The Ford Abu Dhabi World Rally Team man had to settle for second in Argentina last month and he said post-event that he now really needs to start winning if he is to stand any chance of taking the 2011 WRC drivers' title [see separate story - click here].

Greece however could be just the tonic he needs and while Citroen have won all five gravel rounds so far this year, the 'Blue Oval' has a good record on this event - regarded to be the toughest on the World Rally Championship schedule. Indeed Ford has come through to take gold seven times in the last ten encounters, with Hirvonen himself the victor back in 2009 - the last time it took place.

"Years ago all the stages were rough and abrasive. Today there are some smooth sections but there are many rocks - and it's still hot!" Hirvonen stated in the countdown to the seventh round in the series.
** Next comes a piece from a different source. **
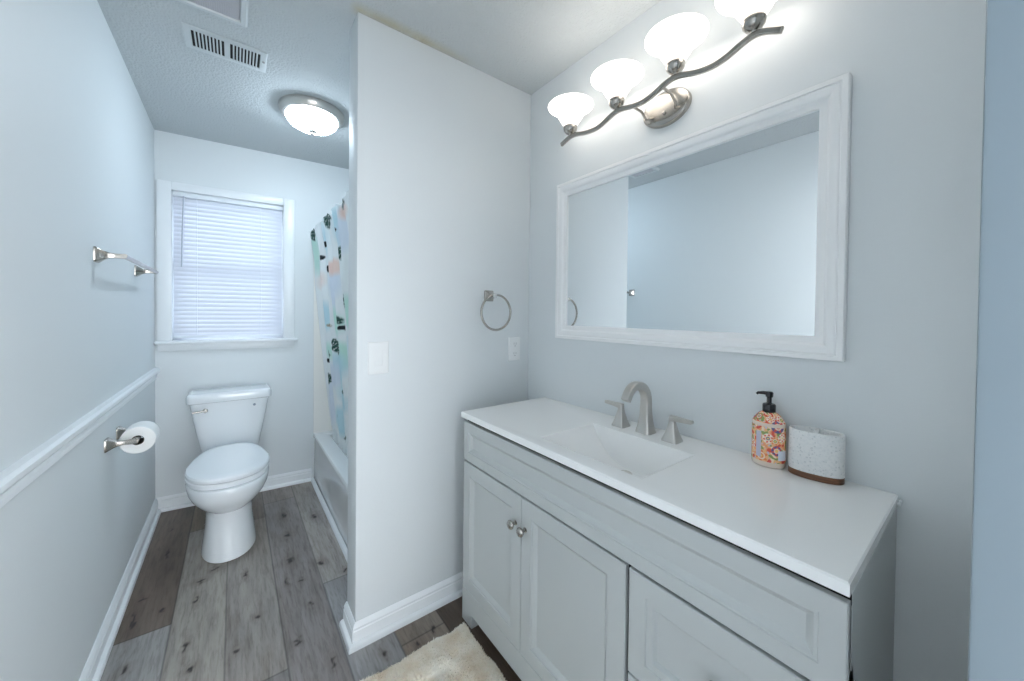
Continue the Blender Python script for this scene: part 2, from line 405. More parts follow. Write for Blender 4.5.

"The heat is a big challenge. It's essential to drink a lot before the rally to be properly prepared. It also helps to be in good physical shape, although that's a requirement for every rally. I plan to do some exercise when I arrive in Greece to help acclimatise to the temperatures there.

"If you're lucky you can survive for three days driving flat out from start to finish," he continued. "But there are plenty of places where you must be careful and it pays to be smart.

"It's vital to think about how to drive here, as well as doing the actual driving. Ford has always built strong, reliable rally cars though and after testing in Greece last month, I know the Fiesta RS WRC lives up to that."

Team-mate and Crash.net columnist Jari-Matti Latvala meanwhile, who claimed his best Acropolis result in six starts in 2009 when he finished third, agrees the event is extremely tough.

"Greece is the hardest round of the season," he added. "There were many retirements in 2009 due to the rough conditions. There are sections in which the roads are good and can be driven flat out.

"But there are also sections, especially in the second leg, where it will be essential to ease the pace to protect the car and tyres because of the rocks. The fastest car and driver might not win - it could be the one that is the strongest and cleverest.

"We tested in Greece last month and the Fiesta felt strong on the rocky tracks. We also tested in darkness to prepare thoroughly for the night stage during Saturday's second leg. That test could be decisive.

"If there is no breeze late in the evening then dust could be a problem for all except the first car in the running order. It could generate a big difference in times," he summed-up.